Only the lines from the start of the entries through the line with "def zr(x): return ZC - SR*(x-VR)" are wanted; please output them exactly.

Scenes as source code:

== == ==

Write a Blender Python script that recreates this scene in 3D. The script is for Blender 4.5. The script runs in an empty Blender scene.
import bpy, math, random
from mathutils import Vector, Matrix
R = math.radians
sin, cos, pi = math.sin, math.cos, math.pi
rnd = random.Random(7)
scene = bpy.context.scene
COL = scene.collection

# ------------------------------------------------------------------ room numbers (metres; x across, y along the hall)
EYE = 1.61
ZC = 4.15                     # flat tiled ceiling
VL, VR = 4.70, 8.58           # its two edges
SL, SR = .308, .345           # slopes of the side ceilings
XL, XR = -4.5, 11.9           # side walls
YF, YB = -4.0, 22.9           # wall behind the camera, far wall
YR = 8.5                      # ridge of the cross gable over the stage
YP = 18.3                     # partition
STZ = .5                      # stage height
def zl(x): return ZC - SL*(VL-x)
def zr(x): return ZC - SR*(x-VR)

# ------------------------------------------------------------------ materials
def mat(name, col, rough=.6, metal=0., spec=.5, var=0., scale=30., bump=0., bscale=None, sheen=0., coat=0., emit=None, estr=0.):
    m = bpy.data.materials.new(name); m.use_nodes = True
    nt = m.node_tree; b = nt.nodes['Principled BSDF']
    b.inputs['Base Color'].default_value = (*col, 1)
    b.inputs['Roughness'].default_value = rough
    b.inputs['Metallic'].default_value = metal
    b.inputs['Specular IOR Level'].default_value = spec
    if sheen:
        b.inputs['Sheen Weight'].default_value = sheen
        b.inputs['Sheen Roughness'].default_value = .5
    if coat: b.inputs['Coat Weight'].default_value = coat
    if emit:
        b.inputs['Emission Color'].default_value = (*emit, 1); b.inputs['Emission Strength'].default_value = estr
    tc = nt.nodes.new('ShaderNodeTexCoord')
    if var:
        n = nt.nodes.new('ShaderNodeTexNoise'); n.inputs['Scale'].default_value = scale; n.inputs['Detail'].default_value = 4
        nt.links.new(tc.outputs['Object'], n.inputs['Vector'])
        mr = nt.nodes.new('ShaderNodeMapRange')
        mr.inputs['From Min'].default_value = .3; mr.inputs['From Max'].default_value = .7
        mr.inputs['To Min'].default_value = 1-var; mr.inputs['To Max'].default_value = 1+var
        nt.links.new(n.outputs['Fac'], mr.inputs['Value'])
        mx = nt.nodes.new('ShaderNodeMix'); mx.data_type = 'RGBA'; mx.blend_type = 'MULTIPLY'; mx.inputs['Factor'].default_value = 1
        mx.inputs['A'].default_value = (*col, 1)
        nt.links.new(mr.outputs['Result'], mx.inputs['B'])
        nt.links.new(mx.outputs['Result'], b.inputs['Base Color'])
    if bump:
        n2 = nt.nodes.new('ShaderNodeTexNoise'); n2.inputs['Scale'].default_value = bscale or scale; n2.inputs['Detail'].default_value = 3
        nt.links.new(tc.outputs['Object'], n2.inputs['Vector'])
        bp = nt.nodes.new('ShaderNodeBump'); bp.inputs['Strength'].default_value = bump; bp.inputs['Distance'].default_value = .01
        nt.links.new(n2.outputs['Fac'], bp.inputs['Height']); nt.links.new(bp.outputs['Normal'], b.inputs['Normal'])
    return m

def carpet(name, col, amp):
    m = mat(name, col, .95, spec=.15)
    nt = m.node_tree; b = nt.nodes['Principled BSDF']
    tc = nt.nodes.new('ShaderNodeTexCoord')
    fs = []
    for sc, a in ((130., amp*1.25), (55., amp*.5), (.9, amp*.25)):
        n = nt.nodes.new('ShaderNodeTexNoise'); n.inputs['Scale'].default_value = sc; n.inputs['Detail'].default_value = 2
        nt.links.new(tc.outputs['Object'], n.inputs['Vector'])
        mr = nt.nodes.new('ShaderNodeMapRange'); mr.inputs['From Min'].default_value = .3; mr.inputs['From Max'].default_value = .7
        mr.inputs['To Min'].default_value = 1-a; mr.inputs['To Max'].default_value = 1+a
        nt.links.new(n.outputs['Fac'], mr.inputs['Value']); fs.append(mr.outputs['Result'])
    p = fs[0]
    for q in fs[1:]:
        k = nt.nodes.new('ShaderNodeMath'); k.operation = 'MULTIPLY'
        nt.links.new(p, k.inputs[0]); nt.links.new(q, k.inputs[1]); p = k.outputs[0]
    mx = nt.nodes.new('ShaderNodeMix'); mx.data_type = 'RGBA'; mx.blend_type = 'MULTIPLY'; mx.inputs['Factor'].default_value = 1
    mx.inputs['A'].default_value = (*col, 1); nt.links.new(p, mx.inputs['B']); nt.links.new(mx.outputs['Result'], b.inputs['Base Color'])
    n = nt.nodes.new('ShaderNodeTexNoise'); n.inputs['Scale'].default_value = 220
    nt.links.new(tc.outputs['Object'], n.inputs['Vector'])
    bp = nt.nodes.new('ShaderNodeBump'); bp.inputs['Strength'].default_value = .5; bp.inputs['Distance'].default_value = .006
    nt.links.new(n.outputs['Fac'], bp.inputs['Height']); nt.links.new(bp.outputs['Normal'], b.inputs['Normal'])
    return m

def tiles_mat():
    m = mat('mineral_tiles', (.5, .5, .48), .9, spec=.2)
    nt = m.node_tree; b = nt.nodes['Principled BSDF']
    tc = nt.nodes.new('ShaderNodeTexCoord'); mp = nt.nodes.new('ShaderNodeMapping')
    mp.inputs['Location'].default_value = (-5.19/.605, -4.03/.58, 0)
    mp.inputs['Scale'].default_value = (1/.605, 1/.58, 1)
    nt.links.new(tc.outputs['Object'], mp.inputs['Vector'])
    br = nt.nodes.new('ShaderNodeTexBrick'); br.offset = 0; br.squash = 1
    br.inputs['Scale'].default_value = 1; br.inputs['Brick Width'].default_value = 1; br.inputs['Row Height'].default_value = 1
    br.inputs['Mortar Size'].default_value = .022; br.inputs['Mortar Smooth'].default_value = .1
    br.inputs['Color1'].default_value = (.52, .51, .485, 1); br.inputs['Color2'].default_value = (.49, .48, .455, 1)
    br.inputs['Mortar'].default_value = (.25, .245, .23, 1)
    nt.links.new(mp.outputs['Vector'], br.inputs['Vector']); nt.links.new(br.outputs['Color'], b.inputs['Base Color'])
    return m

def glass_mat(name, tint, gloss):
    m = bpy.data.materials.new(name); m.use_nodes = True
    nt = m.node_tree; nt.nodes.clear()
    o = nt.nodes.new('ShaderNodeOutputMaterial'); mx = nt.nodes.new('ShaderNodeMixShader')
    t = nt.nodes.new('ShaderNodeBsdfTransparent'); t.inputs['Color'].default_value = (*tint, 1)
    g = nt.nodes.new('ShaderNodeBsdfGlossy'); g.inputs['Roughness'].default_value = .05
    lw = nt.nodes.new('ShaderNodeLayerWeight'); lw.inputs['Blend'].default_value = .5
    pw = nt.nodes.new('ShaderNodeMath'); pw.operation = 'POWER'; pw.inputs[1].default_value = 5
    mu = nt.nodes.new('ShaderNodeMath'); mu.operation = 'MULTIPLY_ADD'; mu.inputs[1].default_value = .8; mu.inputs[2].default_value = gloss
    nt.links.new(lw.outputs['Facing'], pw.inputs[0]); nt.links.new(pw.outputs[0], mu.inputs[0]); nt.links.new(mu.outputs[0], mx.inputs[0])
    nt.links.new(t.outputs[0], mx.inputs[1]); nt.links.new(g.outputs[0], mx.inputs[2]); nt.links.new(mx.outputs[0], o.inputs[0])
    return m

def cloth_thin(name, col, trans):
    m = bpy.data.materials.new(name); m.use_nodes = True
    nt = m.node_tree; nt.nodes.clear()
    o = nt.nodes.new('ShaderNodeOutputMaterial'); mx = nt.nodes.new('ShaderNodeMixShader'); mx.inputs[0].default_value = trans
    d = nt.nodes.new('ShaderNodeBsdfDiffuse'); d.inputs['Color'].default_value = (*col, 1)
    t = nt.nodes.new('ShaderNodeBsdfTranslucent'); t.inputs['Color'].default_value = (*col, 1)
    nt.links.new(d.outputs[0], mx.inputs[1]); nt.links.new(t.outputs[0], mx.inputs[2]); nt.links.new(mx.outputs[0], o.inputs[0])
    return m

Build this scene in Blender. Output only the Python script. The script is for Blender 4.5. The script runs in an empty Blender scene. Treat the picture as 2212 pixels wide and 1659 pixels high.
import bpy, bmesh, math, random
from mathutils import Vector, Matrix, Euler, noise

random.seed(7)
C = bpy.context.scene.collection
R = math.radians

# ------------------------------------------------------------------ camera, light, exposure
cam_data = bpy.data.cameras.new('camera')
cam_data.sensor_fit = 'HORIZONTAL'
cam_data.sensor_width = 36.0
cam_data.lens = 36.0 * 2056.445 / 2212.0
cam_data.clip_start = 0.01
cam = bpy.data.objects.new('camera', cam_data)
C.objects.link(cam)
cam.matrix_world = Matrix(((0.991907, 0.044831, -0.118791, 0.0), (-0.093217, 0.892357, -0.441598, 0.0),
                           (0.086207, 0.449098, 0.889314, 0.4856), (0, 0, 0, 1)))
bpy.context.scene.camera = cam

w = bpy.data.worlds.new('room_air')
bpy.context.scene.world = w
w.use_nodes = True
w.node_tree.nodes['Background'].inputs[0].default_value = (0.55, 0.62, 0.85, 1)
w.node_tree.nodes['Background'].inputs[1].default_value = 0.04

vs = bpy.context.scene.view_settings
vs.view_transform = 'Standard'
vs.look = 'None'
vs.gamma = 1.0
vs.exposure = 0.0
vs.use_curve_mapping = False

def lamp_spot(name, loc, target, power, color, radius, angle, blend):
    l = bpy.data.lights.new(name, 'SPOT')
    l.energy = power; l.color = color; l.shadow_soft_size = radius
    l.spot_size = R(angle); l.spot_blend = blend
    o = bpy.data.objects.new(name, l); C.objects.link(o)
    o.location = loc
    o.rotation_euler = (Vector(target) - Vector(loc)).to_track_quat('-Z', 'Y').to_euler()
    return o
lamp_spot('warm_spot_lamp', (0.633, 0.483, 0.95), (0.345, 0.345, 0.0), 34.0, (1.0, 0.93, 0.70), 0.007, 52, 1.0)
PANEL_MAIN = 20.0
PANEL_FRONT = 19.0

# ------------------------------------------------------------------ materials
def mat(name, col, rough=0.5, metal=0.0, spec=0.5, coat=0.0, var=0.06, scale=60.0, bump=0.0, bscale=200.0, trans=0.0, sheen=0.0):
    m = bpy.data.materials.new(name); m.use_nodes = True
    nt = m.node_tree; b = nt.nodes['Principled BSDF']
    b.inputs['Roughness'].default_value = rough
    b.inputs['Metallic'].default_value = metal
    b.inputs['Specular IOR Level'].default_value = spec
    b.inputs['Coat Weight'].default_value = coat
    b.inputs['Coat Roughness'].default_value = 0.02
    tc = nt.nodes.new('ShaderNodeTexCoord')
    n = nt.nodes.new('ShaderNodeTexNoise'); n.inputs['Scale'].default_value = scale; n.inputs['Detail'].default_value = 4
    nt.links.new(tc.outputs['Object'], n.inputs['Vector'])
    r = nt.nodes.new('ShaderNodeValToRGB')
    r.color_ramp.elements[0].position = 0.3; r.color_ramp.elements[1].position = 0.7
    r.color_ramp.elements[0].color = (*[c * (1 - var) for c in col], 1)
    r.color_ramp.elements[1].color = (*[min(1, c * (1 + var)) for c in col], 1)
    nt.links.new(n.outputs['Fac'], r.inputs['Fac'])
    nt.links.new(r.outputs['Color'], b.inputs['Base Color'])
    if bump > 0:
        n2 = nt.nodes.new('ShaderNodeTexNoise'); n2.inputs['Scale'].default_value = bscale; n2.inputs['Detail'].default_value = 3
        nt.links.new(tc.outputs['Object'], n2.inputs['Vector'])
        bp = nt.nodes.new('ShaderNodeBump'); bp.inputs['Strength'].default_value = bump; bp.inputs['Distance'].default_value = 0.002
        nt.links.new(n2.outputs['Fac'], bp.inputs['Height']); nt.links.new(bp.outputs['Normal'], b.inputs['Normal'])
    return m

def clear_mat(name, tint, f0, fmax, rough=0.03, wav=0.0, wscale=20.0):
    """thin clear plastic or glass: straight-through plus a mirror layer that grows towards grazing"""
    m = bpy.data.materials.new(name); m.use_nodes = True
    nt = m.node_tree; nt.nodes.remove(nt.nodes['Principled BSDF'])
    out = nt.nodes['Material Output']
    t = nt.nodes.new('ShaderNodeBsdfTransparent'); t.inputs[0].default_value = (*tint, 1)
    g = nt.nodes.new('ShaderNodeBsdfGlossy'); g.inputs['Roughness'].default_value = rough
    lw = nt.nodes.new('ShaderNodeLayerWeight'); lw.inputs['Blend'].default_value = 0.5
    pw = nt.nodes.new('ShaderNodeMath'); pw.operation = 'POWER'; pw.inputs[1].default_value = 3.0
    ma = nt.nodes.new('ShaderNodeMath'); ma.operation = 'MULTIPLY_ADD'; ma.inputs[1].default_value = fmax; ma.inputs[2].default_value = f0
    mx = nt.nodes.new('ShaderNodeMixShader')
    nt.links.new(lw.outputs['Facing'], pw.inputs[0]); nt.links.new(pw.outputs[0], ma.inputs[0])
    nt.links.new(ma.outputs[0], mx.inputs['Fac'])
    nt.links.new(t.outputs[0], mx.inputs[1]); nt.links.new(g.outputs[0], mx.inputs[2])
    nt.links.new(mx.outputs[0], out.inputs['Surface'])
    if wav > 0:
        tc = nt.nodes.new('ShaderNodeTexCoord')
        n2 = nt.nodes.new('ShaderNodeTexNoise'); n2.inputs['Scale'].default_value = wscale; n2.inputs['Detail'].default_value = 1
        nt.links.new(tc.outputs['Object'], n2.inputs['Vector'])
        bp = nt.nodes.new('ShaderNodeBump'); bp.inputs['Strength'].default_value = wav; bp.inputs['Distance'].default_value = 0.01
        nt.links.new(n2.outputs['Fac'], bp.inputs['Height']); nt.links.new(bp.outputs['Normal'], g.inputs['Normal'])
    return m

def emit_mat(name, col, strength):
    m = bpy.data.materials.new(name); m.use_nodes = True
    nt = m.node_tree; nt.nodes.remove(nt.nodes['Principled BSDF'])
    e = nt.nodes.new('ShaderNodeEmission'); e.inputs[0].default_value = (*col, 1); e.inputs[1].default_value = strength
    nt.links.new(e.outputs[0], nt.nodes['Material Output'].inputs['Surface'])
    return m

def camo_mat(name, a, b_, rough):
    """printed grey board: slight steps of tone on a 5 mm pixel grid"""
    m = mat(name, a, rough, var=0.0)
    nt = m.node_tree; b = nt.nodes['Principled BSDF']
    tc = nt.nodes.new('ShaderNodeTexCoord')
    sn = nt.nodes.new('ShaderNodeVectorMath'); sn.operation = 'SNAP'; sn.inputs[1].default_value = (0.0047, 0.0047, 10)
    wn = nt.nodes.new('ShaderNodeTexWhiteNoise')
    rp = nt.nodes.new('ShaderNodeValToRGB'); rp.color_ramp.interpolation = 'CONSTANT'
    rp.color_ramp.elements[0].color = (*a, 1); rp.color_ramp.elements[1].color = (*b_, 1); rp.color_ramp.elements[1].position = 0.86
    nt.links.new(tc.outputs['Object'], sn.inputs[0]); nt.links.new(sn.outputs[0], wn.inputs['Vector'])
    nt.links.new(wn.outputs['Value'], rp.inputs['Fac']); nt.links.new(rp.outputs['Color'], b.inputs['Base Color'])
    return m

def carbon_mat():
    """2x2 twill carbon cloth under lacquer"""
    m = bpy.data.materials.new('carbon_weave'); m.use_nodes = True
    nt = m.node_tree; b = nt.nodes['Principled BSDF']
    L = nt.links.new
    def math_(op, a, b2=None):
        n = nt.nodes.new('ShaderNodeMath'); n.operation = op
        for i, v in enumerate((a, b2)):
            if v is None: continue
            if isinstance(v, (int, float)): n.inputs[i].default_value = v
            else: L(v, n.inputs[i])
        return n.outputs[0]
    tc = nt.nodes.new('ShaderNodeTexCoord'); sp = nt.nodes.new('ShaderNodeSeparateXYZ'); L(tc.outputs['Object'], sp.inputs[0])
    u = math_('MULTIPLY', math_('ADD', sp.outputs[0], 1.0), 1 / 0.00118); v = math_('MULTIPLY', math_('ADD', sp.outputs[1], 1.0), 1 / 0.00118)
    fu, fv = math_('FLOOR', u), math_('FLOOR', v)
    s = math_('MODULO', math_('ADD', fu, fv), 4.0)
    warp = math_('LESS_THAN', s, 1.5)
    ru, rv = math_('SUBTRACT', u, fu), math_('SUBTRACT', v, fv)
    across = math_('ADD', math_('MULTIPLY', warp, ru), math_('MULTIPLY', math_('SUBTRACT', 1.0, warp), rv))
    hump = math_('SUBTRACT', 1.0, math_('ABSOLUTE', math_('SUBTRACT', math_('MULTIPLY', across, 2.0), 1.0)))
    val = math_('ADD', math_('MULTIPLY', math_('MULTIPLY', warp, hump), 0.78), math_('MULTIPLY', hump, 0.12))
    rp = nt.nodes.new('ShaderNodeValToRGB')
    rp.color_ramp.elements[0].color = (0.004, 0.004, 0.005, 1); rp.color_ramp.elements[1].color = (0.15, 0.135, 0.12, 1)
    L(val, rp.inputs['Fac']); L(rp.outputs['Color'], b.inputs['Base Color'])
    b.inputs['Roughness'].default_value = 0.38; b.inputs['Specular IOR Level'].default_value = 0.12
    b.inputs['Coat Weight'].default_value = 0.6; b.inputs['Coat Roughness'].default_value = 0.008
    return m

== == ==

» OUTPUT:
Write a Blender Python script that recreates this scene in 3D. The script is for Blender 4.5. The script runs in an empty Blender scene.
import bpy, math, random
from mathutils import Vector, Matrix
R = math.radians
sin, cos, pi = math.sin, math.cos, math.pi
rnd = random.Random(7)
scene = bpy.context.scene
COL = scene.collection

# ------------------------------------------------------------------ room numbers (metres; x across, y along the hall)
EYE = 1.61
ZC = 4.15                     # flat tiled ceiling
VL, VR = 4.70, 8.58           # its two edges
SL, SR = .308, .345           # slopes of the side ceilings
XL, XR = -4.5, 11.9           # side walls
YF, YB = -4.0, 22.9           # wall behind the camera, far wall
YR = 8.5                      # ridge of the cross gable over the stage
YP = 18.3                     # partition
STZ = .5                      # stage height
def zl(x): return ZC - SL*(VL-x)
def zr(x): return ZC - SR*(x-VR)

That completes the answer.